WHAT THE TASK ASKS » Print the complete set of entries exactly.

GIVEN ENTRIES »
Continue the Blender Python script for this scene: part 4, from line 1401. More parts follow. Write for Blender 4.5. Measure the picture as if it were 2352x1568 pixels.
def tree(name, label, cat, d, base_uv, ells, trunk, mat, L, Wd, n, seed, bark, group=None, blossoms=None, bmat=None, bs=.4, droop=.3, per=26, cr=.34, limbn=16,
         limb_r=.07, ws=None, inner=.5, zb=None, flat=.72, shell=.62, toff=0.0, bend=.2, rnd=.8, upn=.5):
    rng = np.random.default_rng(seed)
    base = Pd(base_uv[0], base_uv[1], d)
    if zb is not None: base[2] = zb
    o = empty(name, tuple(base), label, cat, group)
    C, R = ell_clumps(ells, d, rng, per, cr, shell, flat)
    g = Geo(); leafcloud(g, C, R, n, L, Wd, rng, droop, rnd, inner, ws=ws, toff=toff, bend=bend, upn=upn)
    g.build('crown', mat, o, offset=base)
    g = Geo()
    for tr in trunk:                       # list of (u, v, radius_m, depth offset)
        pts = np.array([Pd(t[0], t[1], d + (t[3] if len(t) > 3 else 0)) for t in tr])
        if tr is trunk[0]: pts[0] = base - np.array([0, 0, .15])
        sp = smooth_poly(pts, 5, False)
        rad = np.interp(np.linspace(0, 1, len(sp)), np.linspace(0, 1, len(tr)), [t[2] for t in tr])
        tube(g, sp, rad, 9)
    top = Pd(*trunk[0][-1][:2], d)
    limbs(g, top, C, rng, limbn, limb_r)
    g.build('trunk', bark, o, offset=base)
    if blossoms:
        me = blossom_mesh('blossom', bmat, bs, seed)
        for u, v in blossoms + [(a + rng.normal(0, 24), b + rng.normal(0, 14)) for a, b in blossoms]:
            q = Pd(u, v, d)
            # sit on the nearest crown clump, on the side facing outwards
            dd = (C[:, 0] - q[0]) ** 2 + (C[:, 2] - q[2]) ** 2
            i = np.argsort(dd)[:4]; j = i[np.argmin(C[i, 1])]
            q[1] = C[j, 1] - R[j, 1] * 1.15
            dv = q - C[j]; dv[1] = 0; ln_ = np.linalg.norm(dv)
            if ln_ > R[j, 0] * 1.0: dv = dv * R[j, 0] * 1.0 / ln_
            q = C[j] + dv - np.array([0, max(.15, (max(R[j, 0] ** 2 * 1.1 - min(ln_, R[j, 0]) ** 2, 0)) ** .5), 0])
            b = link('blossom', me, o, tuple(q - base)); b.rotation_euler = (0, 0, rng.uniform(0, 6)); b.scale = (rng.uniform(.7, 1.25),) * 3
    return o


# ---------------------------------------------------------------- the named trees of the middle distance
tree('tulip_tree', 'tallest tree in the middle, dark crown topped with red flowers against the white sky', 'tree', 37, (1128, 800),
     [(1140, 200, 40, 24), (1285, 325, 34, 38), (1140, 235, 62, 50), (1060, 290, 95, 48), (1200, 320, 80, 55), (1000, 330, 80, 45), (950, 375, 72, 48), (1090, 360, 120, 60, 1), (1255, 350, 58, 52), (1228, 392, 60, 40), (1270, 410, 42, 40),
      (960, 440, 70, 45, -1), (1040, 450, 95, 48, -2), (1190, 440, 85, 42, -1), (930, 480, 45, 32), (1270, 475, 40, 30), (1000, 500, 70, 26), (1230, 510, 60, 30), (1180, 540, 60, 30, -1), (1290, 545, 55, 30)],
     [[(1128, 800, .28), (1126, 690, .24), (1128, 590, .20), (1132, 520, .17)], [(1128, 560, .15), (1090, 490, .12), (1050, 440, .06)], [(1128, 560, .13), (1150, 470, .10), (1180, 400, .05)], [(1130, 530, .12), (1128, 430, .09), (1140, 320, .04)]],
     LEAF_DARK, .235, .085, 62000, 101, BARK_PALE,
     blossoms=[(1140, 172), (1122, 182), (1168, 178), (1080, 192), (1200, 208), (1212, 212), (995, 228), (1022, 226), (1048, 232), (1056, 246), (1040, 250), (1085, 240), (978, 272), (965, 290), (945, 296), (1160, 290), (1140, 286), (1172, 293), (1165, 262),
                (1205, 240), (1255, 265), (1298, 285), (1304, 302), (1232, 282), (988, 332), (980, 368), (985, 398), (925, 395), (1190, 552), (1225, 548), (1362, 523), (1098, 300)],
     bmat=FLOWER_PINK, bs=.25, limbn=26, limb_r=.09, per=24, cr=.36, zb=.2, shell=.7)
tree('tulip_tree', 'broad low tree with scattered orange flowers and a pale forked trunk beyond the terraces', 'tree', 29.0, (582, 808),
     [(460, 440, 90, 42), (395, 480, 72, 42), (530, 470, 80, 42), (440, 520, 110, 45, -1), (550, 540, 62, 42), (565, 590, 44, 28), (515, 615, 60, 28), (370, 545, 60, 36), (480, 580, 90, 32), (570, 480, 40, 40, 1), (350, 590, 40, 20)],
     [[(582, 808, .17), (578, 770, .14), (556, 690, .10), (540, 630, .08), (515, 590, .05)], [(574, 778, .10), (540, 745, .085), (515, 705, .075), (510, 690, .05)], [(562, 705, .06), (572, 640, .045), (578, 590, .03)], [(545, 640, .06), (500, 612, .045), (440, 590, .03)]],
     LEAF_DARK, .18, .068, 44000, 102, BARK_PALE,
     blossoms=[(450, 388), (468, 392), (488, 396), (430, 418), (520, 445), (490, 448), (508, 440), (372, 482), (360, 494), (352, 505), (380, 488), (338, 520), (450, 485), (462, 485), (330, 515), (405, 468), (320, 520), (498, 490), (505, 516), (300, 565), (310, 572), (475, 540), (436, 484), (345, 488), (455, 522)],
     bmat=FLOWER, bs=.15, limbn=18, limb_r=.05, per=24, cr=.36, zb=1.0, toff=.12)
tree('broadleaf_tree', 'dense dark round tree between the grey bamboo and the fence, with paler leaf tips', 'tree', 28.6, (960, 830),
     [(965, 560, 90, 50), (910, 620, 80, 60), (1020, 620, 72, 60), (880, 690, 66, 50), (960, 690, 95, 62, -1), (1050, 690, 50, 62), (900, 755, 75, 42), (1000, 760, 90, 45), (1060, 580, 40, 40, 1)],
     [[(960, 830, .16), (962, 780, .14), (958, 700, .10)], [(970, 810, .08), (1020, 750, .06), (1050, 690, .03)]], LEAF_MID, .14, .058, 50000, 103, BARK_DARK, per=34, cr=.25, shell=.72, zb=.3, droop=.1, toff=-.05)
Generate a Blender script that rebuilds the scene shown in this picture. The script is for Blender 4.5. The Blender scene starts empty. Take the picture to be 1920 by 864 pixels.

FINISHED TASK »
Continue the Blender Python script for this scene: part 4, from line 1401. More parts follow. Write for Blender 4.5. Measure the picture as if it were 2352x1568 pixels.
def tree(name, label, cat, d, base_uv, ells, trunk, mat, L, Wd, n, seed, bark, group=None, blossoms=None, bmat=None, bs=.4, droop=.3, per=26, cr=.34, limbn=16,
         limb_r=.07, ws=None, inner=.5, zb=None, flat=.72, shell=.62, toff=0.0, bend=.2, rnd=.8, upn=.5):
    rng = np.random.default_rng(seed)
    base = Pd(base_uv[0], base_uv[1], d)
    if zb is not None: base[2] = zb
    o = empty(name, tuple(base), label, cat, group)
    C, R = ell_clumps(ells, d, rng, per, cr, shell, flat)
    g = Geo(); leafcloud(g, C, R, n, L, Wd, rng, droop, rnd, inner, ws=ws, toff=toff, bend=bend, upn=upn)
    g.build('crown', mat, o, offset=base)
    g = Geo()
    for tr in trunk:                       # list of (u, v, radius_m, depth offset)
        pts = np.array([Pd(t[0], t[1], d + (t[3] if len(t) > 3 else 0)) for t in tr])
        if tr is trunk[0]: pts[0] = base - np.array([0, 0, .15])
        sp = smooth_poly(pts, 5, False)
        rad = np.interp(np.linspace(0, 1, len(sp)), np.linspace(0, 1, len(tr)), [t[2] for t in tr])
        tube(g, sp, rad, 9)
    top = Pd(*trunk[0][-1][:2], d)
    limbs(g, top, C, rng, limbn, limb_r)
    g.build('trunk', bark, o, offset=base)
    if blossoms:
        me = blossom_mesh('blossom', bmat, bs, seed)
        for u, v in blossoms + [(a + rng.normal(0, 24), b + rng.normal(0, 14)) for a, b in blossoms]:
            q = Pd(u, v, d)
            # sit on the nearest crown clump, on the side facing outwards
            dd = (C[:, 0] - q[0]) ** 2 + (C[:, 2] - q[2]) ** 2
            i = np.argsort(dd)[:4]; j = i[np.argmin(C[i, 1])]
            q[1] = C[j, 1] - R[j, 1] * 1.15
            dv = q - C[j]; dv[1] = 0; ln_ = np.linalg.norm(dv)
            if ln_ > R[j, 0] * 1.0: dv = dv * R[j, 0] * 1.0 / ln_
            q = C[j] + dv - np.array([0, max(.15, (max(R[j, 0] ** 2 * 1.1 - min(ln_, R[j, 0]) ** 2, 0)) ** .5), 0])
            b = link('blossom', me, o, tuple(q - base)); b.rotation_euler = (0, 0, rng.uniform(0, 6)); b.scale = (rng.uniform(.7, 1.25),) * 3
    return o


# ---------------------------------------------------------------- the named trees of the middle distance
tree('tulip_tree', 'tallest tree in the middle, dark crown topped with red flowers against the white sky', 'tree', 37, (1128, 800),
     [(1140, 200, 40, 24), (1285, 325, 34, 38), (1140, 235, 62, 50), (1060, 290, 95, 48), (1200, 320, 80, 55), (1000, 330, 80, 45), (950, 375, 72, 48), (1090, 360, 120, 60, 1), (1255, 350, 58, 52), (1228, 392, 60, 40), (1270, 410, 42, 40),
      (960, 440, 70, 45, -1), (1040, 450, 95, 48, -2), (1190, 440, 85, 42, -1), (930, 480, 45, 32), (1270, 475, 40, 30), (1000, 500, 70, 26), (1230, 510, 60, 30), (1180, 540, 60, 30, -1), (1290, 545, 55, 30)],
     [[(1128, 800, .28), (1126, 690, .24), (1128, 590, .20), (1132, 520, .17)], [(1128, 560, .15), (1090, 490, .12), (1050, 440, .06)], [(1128, 560, .13), (1150, 470, .10), (1180, 400, .05)], [(1130, 530, .12), (1128, 430, .09), (1140, 320, .04)]],
     LEAF_DARK, .235, .085, 62000, 101, BARK_PALE,
     blossoms=[(1140, 172), (1122, 182), (1168, 178), (1080, 192), (1200, 208), (1212, 212), (995, 228), (1022, 226), (1048, 232), (1056, 246), (1040, 250), (1085, 240), (978, 272), (965, 290), (945, 296), (1160, 290), (1140, 286), (1172, 293), (1165, 262),
                (1205, 240), (1255, 265), (1298, 285), (1304, 302), (1232, 282), (988, 332), (980, 368), (985, 398), (925, 395), (1190, 552), (1225, 548), (1362, 523), (1098, 300)],
     bmat=FLOWER_PINK, bs=.25, limbn=26, limb_r=.09, per=24, cr=.36, zb=.2, shell=.7)
tree('tulip_tree', 'broad low tree with scattered orange flowers and a pale forked trunk beyond the terraces', 'tree', 29.0, (582, 808),
     [(460, 440, 90, 42), (395, 480, 72, 42), (530, 470, 80, 42), (440, 520, 110, 45, -1), (550, 540, 62, 42), (565, 590, 44, 28), (515, 615, 60, 28), (370, 545, 60, 36), (480, 580, 90, 32), (570, 480, 40, 40, 1), (350, 590, 40, 20)],
     [[(582, 808, .17), (578, 770, .14), (556, 690, .10), (540, 630, .08), (515, 590, .05)], [(574, 778, .10), (540, 745, .085), (515, 705, .075), (510, 690, .05)], [(562, 705, .06), (572, 640, .045), (578, 590, .03)], [(545, 640, .06), (500, 612, .045), (440, 590, .03)]],
     LEAF_DARK, .18, .068, 44000, 102, BARK_PALE,
     blossoms=[(450, 388), (468, 392), (488, 396), (430, 418), (520, 445), (490, 448), (508, 440), (372, 482), (360, 494), (352, 505), (380, 488), (338, 520), (450, 485), (462, 485), (330, 515), (405, 468), (320, 520), (498, 490), (505, 516), (300, 565), (310, 572), (475, 540), (436, 484), (345, 488), (455, 522)],
     bmat=FLOWER, bs=.15, limbn=18, limb_r=.05, per=24, cr=.36, zb=1.0, toff=.12)
tree('broadleaf_tree', 'dense dark round tree between the grey bamboo and the fence, with paler leaf tips', 'tree', 28.6, (960, 830),
     [(965, 560, 90, 50), (910, 620, 80, 60), (1020, 620, 72, 60), (880, 690, 66, 50), (960, 690, 95, 62, -1), (1050, 690, 50, 62), (900, 755, 75, 42), (1000, 760, 90, 45), (1060, 580, 40, 40, 1)],
     [[(960, 830, .16), (962, 780, .14), (958, 700, .10)], [(970, 810, .08), (1020, 750, .06), (1050, 690, .03)]], LEAF_MID, .14, .058, 50000, 103, BARK_DARK, per=34, cr=.25, shell=.72, zb=.3, droop=.1, toff=-.05)
Generate a Blender script that rebuilds the scene shown in this picture. The script is for Blender 4.5. The Blender scene starts empty. Take the picture to be 1920 by 864 pixels.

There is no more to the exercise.